The death sentences had been commuted to life terms last December by an appellate court in Qatar.

Later on Monday, the foreign ministry announced that Prime Minister Modi would fly to Doha on Wednesday as part of his scheduled two-day visit to the UAE from Tuesday.

Foreign secretary Vinay Mohan Kwatra announced the short trip to Doha during the media briefing on the UAE visit, but refused to say whether the hitherto unscheduled Qatar visit was connected to the release of the veterans.

This will be the Prime Minister’s second visit to Qatar. He had met the Emir of Qatar, Sheikh Tamin bin Hamad Al Thani, on the sidelines of the climate conference in the UAE in December, ahead of the kingdom’s National Day, December 18, when the head of state is allowed to pardon convicts.

Asked whether the Prime Minister’s intervention led to the release of the veterans, Kwatra did not divulge much.

“The Prime Minister has himself personally constantly supervised all the developments in this case and has never shied away from any initiatives that could ensure the return of the Indian nationals home,” he said.

Apart from providing legal support to the veterans, all diplomatic channels were tapped into simultaneously. The external affairs ministry also sought to keep tight control over the media narrative, urging journalists in India to avoid speculation for fear that an incorrect report could queer the pitch for backroom parleys.

Asked when the eighth veteran — identified as Commander (retd) Purnendu Tiwari but not officially named — would return, Kwatra said: “He has been released and we continue to work with the Qatar government to see how quickly his return to India would be possible.”

Sources said that since Tiwari had been living in Qatar for close to two decades with his family, he needed more time to wind up his stay.

Interacting with journalists at Delhi airport, some of the seven veterans attributed their release to Modi’s “personal intervention and his equation with Qatar”. On arrival, they raised chants of “Bharat Mata ki jai” at the airport.

One of them said: “I feel relieved and delighted to finally be back home safe and sound. I wish to thank Prime Minister Modi as this wouldn’t have been possible without his personal intervention.

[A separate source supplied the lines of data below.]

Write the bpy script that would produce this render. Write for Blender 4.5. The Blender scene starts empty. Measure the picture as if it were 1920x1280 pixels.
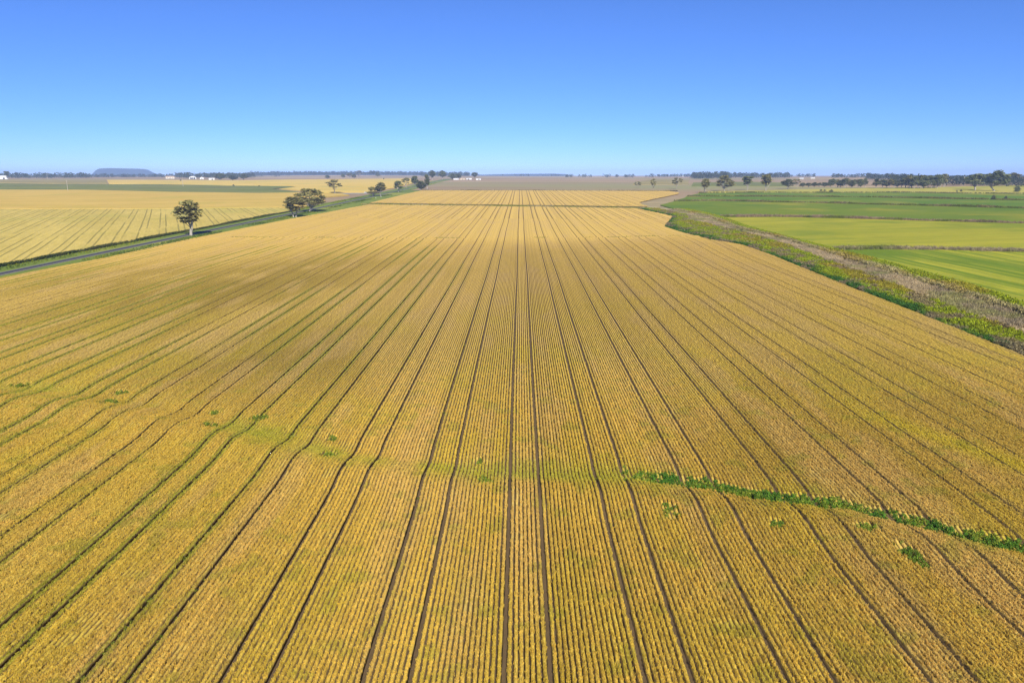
import bpy, bmesh, math, random
import numpy as np
from mathutils import Vector
R = math.radians
rng = np.random.default_rng(7)
random.seed(7)
sc = bpy.context.scene
COL = sc.collection

# ------------------------------------------------------------------ camera numbers (from the photograph, 1920 px wide)
H = 32.0; F = 1280.0; HOR = 328.0; VPX = 975.0
PITCH = math.atan((640 - HOR) / F); YAW = math.atan((VPX - 960) / F)
cy_, sy_ = math.cos(YAW), math.sin(YAW); cp_, sp_ = math.cos(PITCH), math.sin(PITCH)
FW = np.array([-sy_ * cp_, cy_ * cp_, -sp_]); RT = np.array([cy_, sy_, 0.0]); UP = np.cross(RT, FW)

# ------------------------------------------------------------------ noise + terrain
_perm = rng.random((512, 512))
def vnoise(x, y):
    xi = np.floor(x).astype(np.int64); yi = np.floor(y).astype(np.int64)
    fx = x - xi; fy = y - yi
    fx = fx * fx * (3 - 2 * fx); fy = fy * fy * (3 - 2 * fy)
    a = _perm[xi & 511, yi & 511]; b = _perm[(xi + 1) & 511, yi & 511]
    c = _perm[xi & 511, (yi + 1) & 511]; d = _perm[(xi + 1) & 511, (yi + 1) & 511]
    return (a * (1 - fx) + b * fx) * (1 - fy) + (c * (1 - fx) + d * fx) * fy
def fbm(x, y, o=4):
    s = 0.0; a = 0.5; t = 0.0
    for k in range(o):
        s = s + a * vnoise(x + 17.3 * k, y + 9.1 * k); t += a; a *= 0.5; x = x * 2.03; y = y * 2.03
    return s / t
def sstep(a, b, x):
    t = np.clip((x - a) / (b - a), 0, 1); return t * t * (3 - 2 * t)
_PY = np.array([-500, 0, 537, 886, 1450, 2500, 4000, 6000, 30000.]); _PZ = np.array([-6.3, 0, 6.8, 11.0, 17.5, 21.5, 22.0, 20, 16.])
_ky = np.arange(-500, 30001, 10.0); _kz = np.interp(_ky, _PY, _PZ)
_k = np.hanning(41); _k /= _k.sum()
_kz = np.convolve(np.pad(_kz, 20, mode='edge'), _k, mode='valid')
_kz[:60] = np.interp(_ky[:60], _PY, _PZ)
DITX = np.array([-260, -140, -77, -58, -40, -22, -4, 11, 18, 28, 43, 70, 120.])
DITY = np.array([140, 112, 95.5, 92, 83.8, 74.5, 68.5, 67.7, 65.9, 62.4, 53.8, 40, 20.])
def ditch_y(x):
    return np.interp(x, DITX, DITY) + 1.2 * (vnoise(x * 0.09 + 5, x * 0 + 3) - .5)
def z_base(x, y):
    x = np.asarray(x, float); y = np.asarray(y, float)
    z = np.interp(y, _ky, _kz)
    s = y - ditch_y(x)
    fade = sstep(-150, -120, x) * (1 - sstep(84, 92, x))
    z = z + fade * (-0.30 * np.exp(-(s / 2.5) ** 2) + 0.50 * np.exp(-((s + 5.8) / 3.4) ** 2))
    s2 = y - (313 + 2.0 * np.sin(x * .03))
    z = z + fade * (-0.2 * np.exp(-(s2 / 2.2) ** 2) + 0.24 * np.exp(-((s2 + 5) / 3.6) ** 2))
    z = z + 1.3 * np.exp(-((x - 78) / 26) ** 2 - ((y - 292) / 34) ** 2)
    z = z + 0.5 * np.exp(-((x + 60) / 60) ** 2 - ((y - 215) / 60) ** 2)
    z = z + 9.0 * np.exp(-((x + 1000) / 950) ** 2 - ((y - 4300) / 1000) ** 2)
    z = z + 3.0 * np.exp(-((x - 1700) / 700) ** 2 - ((y - 2600) / 600) ** 2)
    return z
CREEK = np.array([(122., 118), (124., 150), (125., 190), (124., 240), (120., 300), (112., 350), (118., 420), (128., 480), (118., 560), (135., 650), (190., 800), (235., 960)])
def creek_d(x, y, full=True):
    best = np.full(np.shape(x), 1e9)
    for (ax, ay), (bx, by) in zip(CREEK[:-1], CREEK[1:]):
        t = np.clip(((x - ax) * (bx - ax) + (y - ay) * (by - ay)) / ((bx - ax) ** 2 + (by - ay) ** 2), 0, 1)
        best = np.minimum(best, np.hypot(x - ax - t * (bx - ax), y - ay - t * (by - ay)))
    return best
def zt(x, y):
    return z_base(x, y)
def un(u, v):
    d = FW + RT * (u - 960) / F + UP * (640 - v) / F
    t = np.geomspace(20, 14000, 6000)
    g = H + d[2] * t - zt(d[0] * t, d[1] * t)
    i = np.argmax(g <= 0)
    if g[i] > 0: i = len(t) - 1
    a, b = t[max(i - 1, 0)], t[i]
    for _ in range(30):
        m = (a + b) / 2
        if H + d[2] * m - float(zt(d[0] * m, d[1] * m)) <= 0: b = m
        else: a = m
    return d[0] * b, d[1] * b
def P(*uv): return [un(u, v) for u, v in uv]
def at_dist(u, dist):
    a = math.atan((u - 960) / F * math.cos(PITCH)) - YAW   # azimuth of a column near the horizon
    return dist * math.sin(a), dist * math.cos(a)

# ------------------------------------------------------------------ materials
def new_mat(name):
    m = bpy.data.materials.new(name); m.use_nodes = True
    nt = m.node_tree; nt.nodes.clear()
    return m, nt, nt.nodes, nt.links
def N(nodes, kind, **kw):
    n = nodes.new(kind)
    for k, v in kw.items(): setattr(n, k, v)
    return n
def math_node(nt, op, a, b=None):
    n = N(nt.nodes, 'ShaderNodeMath', operation=op)
    for i, v in enumerate((a, b)):
        if v is None: continue
        if hasattr(v, 'node'): nt.links.new(v, n.inputs[i])
        else: n.inputs[i].default_value = v
    return n.outputs[0]
def mix_rgb(nt, fac, a, b, blend='MIX'):
    n = N(nt.nodes, 'ShaderNodeMix', data_type='RGBA', blend_type=blend)
    for s, v in ((n.inputs[0], fac), (n.inputs[6], a), (n.inputs[7], b)):
        if hasattr(v, 'node'): nt.links.new(v, s)
        elif isinstance(v, (tuple, list)): s.default_value = (*v, 1)
        else: s.default_value = v
    return n.outputs[2]
def noise(nt, scale, detail=3, rough=.55, vec=None, dim=None):
    n = N(nt.nodes, 'ShaderNodeTexNoise'); n.inputs['Scale'].default_value = scale
    n.inputs['Detail'].default_value = detail; n.inputs['Roughness'].default_value = rough
    if vec is not None: nt.links.new(vec, n.inputs['Vector'])
    return n.outputs['Fac']
def pos(nt): return N(nt.nodes, 'ShaderNodeNewGeometry').outputs['Position']
def mapping(nt, vec, scale=(1, 1, 1), rotz=0):
    if rotz:      # turn first, then stretch
        q = N(nt.nodes, 'ShaderNodeMapping'); q.inputs['Rotation'].default_value = (0, 0, rotz); nt.links.new(vec, q.inputs['Vector']); vec = q.outputs[0]
    n = N(nt.nodes, 'ShaderNodeMapping'); n.inputs['Scale'].default_value = scale
    nt.links.new(vec, n.inputs['Vector']); return n.outputs[0]
def ramp(nt, fac, a, b):
    n = N(nt.nodes, 'ShaderNodeMapRange', interpolation_type='SMOOTHSTEP'); nt.links.new(fac, n.inputs[0])
    n.inputs[1].default_value = a; n.inputs[2].default_value = b; return n.outputs[0]
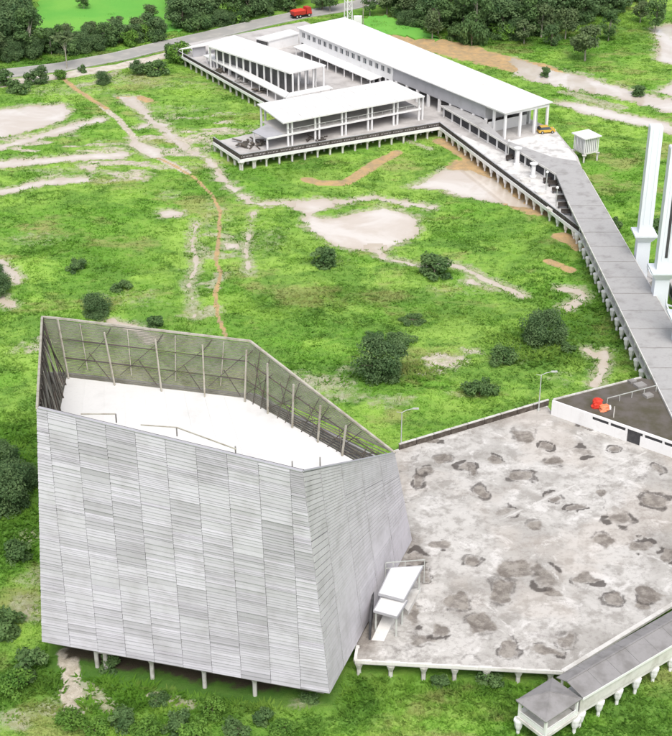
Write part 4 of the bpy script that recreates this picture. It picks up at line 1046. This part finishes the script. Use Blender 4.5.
# ---- far left hall and its canopy
H3 = thing('columned_hall', 'white-roofed hall with slim columns before a dark front, behind the low canopy', 'building', L(-4, -28, 2.5))
rc = [at(290, 73, 8), at(326, 65, 8), at(234, 35, 8), at(208, 46, 8)]
mb = MB(); mb.prism([p[:2] for p in rc], 7.7, 8.0); obj('roof', mb, M['roofwhite'], H3)
for f in (.1, .2, .3, .4, .5, .6, .7, .8, .9):
    mb = MB(); a, b = lerp(rc[0], rc[3], f), lerp(rc[1], rc[2], f); mb.beam((a[0], a[1], 8.02), (b[0], b[1], 8.02), .1, .06); obj('roof_seam', mb, M['cream'], H3)
cm = colmesh(.32, 2.5, 7.7, M['white'])
for i in range(13):
    f = i/12; p = lerp(lerp(rc[0], rc[3], f), lerp(rc[1], rc[2], f), .07); inst('column', cm, (p[0], p[1], 0), H3, A31)
    p = lerp(lerp(rc[0], rc[3], f), lerp(rc[1], rc[2], f), .93); inst('column', cm, (p[0], p[1], 0), H3, A31)
for f in (.3, .5, .72): p = lerp(rc[0], rc[1], f); q = lerp(p, lerp(rc[3], rc[2], f), .03); inst('column', cm, (q[0], q[1], 0), H3, A31)
a, b = lerp(lerp(rc[0], rc[3], .04), lerp(rc[1], rc[2], .04), .2), lerp(lerp(rc[0], rc[3], .98), lerp(rc[1], rc[2], .98), .2)
mb = MB(); mb.beam((a[0], a[1], 5), (b[0], b[1], 5), .2, 5); obj('front_wall', mb, M['shade'], H3)
LC = thing('low_canopy', 'long narrow white canopy bent round the front of the hall with slim columns', 'canopy', L(-9, -25, 2.5))
for pl in ([L(-10.2, -45), L(-9.4, -6), L(-6.9, -8.6), L(-7.7, -45)], [L(-9.3, -5.9), L(3.2, -6.6), L(3.2, -9), L(-6.8, -8.6)]):
    mb = MB(); mb.prism([p[:2] for p in pl], 4.3, 4.5); obj('roof_panel', mb, M['roofwhite'], LC)
cs = colmesh(.2, 2.5, 4.3, M['white'])
for i in range(11): inst('post', cs, L(-9.7+.05*i, -44+3.7*i, 0), LC, A31)
for i in range(4): inst('post', cs, L(-5+2.6*i, -6.9, 0), LC, A31)
SH = thing('entry_shelter', 'low white roofed entry shelter at the road end of the far left deck', 'shelter', L(-5, -58, 2.5))
sp_ = [at(179, 49, 5.2), at(231, 36, 5.2), at(243, 40, 5.2), at(208, 45, 5.2)]
mb = MB(); mb.prism([p[:2] for p in sp_], 5.0, 5.2); obj('roof', mb, M['roofwhite'], SH)
for p in sp_: c = lerp(p, lerp(sp_[0], sp_[2], .5), .1); inst('post', cs, (c[0], c[1], .6), SH)
mb = MB(); a = lerp(sp_[0], sp_[3], .45); b = lerp(sp_[0], sp_[3], .9); mb.beam((a[0], a[1]+.8, 3.7), (b[0], b[1]+.8, 3.7), .2, 2.4); obj('counter_wall', mb, M['greywall'], SH)
GH = thing('gate_house', 'small flat-roofed white block with a dark opening in the yard behind the columned hall', 'building', L(8, -54, 2.5))
gp = [at(255, 38, 5.2), at(290, 29, 5.2), at(300, 33, 5.2), at(268, 41, 5.2)]
mb = MB(); mb.prism([p[:2] for p in gp], 4.9, 5.2); obj('roof', mb, M['roofwhite'], GH)
cg = lerp(gp[0], gp[2], .5); mb = MB(); mb.prism([lerp(p, cg, .08)[:2] for p in gp], 2.5, 4.9); obj('body', mb, M['white'], GH)
a, b = lerp(gp[0], cg, .02), lerp(gp[3], cg, .02); mb = MB(); mb.beam((*lerp(a, b, .1)[:2], 3.8), (*lerp(a, b, .9)[:2], 3.8), .3, 2.0); obj('opening', mb, M['void'], GH)

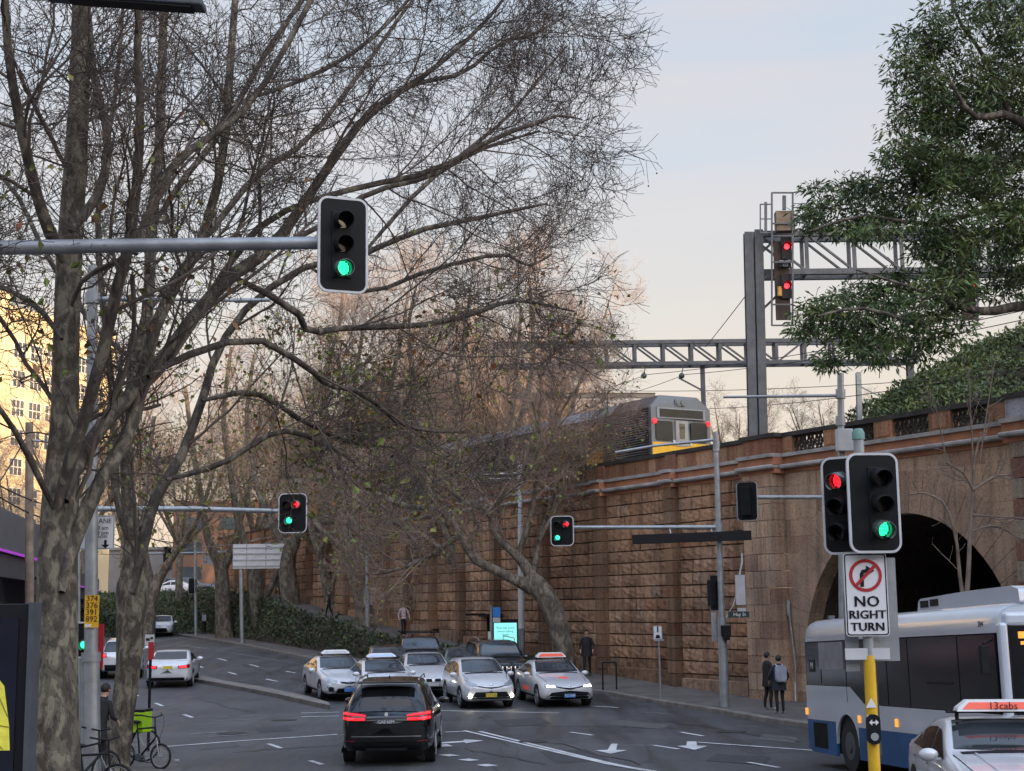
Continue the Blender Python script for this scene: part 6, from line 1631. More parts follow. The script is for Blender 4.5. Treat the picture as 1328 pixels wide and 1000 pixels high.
# big road sign from behind
g1 = G(314, 834, .145); t = empty('road_sign', tuple(g1), 0, 'large grey road sign seen from behind on two tall posts at the left bend', 'road sign'); Y = g1.y
part_tube(t, 'post', [g1, P(313, 735, Y)], .14, steel, 12); g2 = P(376, 842, Y); part_tube(t, 'post', [Vector((g2.x, Y, zr(Y))), P(375, 735, Y)], .14, steel, 12)
a, b = P(303, 706, Y)-g1, P(378, 737, Y)-g1; w_ = b.x-a.x; h_ = a.z-b.z; mb = MB(); mb.box(((a.x+b.x)/2, -.15, (a.z+b.z)/2), (w_, .04, h_)); mb.build('sign_board', offwhite, t)
mb = MB()
for i in range(4): mb.box(((a.x+b.x)/2, -.19, b.z+h_*(i+.4)/4), (w_+.02, .05, .07))
for i in range(3): mb.box((a.x+w_*(i+.7)/3, -.18, (a.z+b.z)/2), (.06, .04, h_+.02))
mb.build('sign_rails', steel, t)
# --- bus shelter with digital poster on the right footpath
Y = 65.0; q = P(640, 872, Y); t = empty('bus_shelter', (q.x, Y, .75), 0, 'dark bus shelter against the wall with a low flat roof, behind the waiting cars', 'bus shelter'); g = Vector(t.location)
t.location.z = g.z = zr(Y)+.35
mb = MB()
def rel(px, py, d=0.0): return P(px, py, Y+d)-g
mb.box((rel(648, 798).x, .9, rel(648, 798).z), (1.9, 1.8, .12)); mb.build('roof', lblack, t)
for px in (632, 674): mb = MB(); mb.box((rel(px, 800).x, 1.2, rel(px, 798).z/2), (.09, .09, rel(px, 798).z)); mb.build('post', lblack, t)
mb = MB(); mb.box((rel(650, 800).x, 1.7, rel(650, 812).z/2+.2), (1.5, .02, rel(650, 800).z-.5)); mb.build('glass_panel', mat('shelter_glass', (.03, .035, .04), .1, 0, .2), t)
mb = MB(); mb.box((rel(617, 797).x, .3, rel(617, 797).z), (.9, .5, .1)); mb.build('canopy_edge', black, t)
t = empty('digital_poster', (0, 0, 0), 0, 'bright cyan digital poster with a watermelon slice picture at the bus stop', 'poster'); Y = 60.5; q = P(656, 870, Y); t.location = (q.x, Y, zr(Y)+.145); g = Vector(t.location)
a, b = P(641, 808, Y)-g, P(671, 858, Y)-g; w_ = b.x-a.x; zc = (a.z+b.z)/2; h_ = a.z-b.z
mb = MB(); mb.box((0, .08, zc), (w_+.12, .14, h_+.3)); mb.build('frame', lblack, t, bevel=.01)
scr = mat('screen_cyan', (.2, .7, .7), .3, 0, .05, emit=(.30, .90, .84), estr=.30, coat=.5)
mb = MB(); mb.box((0, 0, zc), (w_, .012, h_)); sc = mb.build('screen', scr, t)
for i, tx in enumerate(('That was some', 'sweet-talking', 'shade')): text_mesh('poster_lettering', tx, .125, mat('poster_ink', (.01, .12, .15), .5), sc, (0, -.008, zc+h_*.37-.14*i), (R(90), 0, 0), ext=.001)
red_p = mat('poster_red', (.8, .1, .03), .5, emit=(1, .13, .03), estr=.28); mb = MB()
mb.prism([(-.42, -.62), (-.30, -.50), (-.22, -.58), (-.10, -.44), (.02, -.50), (.12, -.30), (.22, -.40), (.36, -.06), (.42, -.42), (.1, -.62)], lambda x, z: (x, -.012, zc+z), lambda x, z: (x, -.007, zc+z)); mb.build('melon_slice', red_p, sc)
mb = MB(); mb.prism([(.42, -.42), (.46, -.46), (.12, -.72), (-.1, -.66), (.1, -.62)], lambda x, z: (x, -.013, zc+z), lambda x, z: (x, -.009, zc+z)); mb.build('melon_rind', mat('poster_yellow', (.8, .7, .1), .5, emit=(1, .8, .2), estr=.25), sc)
t = empty('bus_stop_sign', (0, 0, 0), 0, 'blue and white bus stop sign on a post just left of the cyan poster', 'bus stop sign'); Y = 60; q = P(637, 872, Y); t.location = (q.x, Y, zr(Y)+.145); g = Vector(t.location)
part_tube(t, 'post', [g, P(637, 785, Y)], .05, steel, 8); mb = MB(); mb.box(P(644, 794, Y-.05)-g, (.30, .03, .40)); mb.build('blue_plate', mat('sign_blue', (.02, .13, .42), .5, emit=(.02, .15, .5), estr=.08), t)
mb = MB(); mb.box(P(644, 804, Y-.06)-g, (.30, .03, .2)); mb.build('white_plate', offwhite, t); mb = MB(); mb.box(P(634.5, 825, Y-.06)-g, (.12, .03, .38)); mb.build('white_plate', offwhite, t)
# handrail by the Camry
mb = MB(); gg = G(775, 895, .145)
for k in range(2):
    mb.tube([(k*.5, 0, 0), (k*.5, 0, 1.0)], .03, 8)
mb.tube([(0, 0, 1.0), (.5, 0, 1.0)], .03, 8)
o = mb.build('bike_hoop', lblack); o.location = gg+Vector((.2, 0, 0)); tagp(o, 'dark metal hoop rail on the footpath right of the front right taxi', 'railing')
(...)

I also express my gratitude to the Emir of Qatar.”

A Qatari court had last October handed the death penalty to the seven retired naval officers and one former sailor, after they had spent over a year in solitary confinement in the West Asian country.

Neither Qatar nor India has officially revealed the nature of the charges against the eight that led to their arrest in August 2022.

Media reports, however, said Qatar claimed to have intercepted electronic communication that revealed the eight had spied on behalf of Israel on the Qatari navy’s secret project of Italian midget submarines that could evade radar detection.

Apart from Commander Tiwari, the men are Captain Navtej Singh Gill, Captain Saurabh Vasisht, Captain Birendra Kumar Verma, Commander Sugunakar Pakala, Commander Sanjeev Gupta, Commander Amit Nagpal and Sailor Ragesh.

They worked for a private defence services provider — Al Dahra Global Technologies and Consultancy Services — when they were taken into custody by Qatari intelligence in Doha.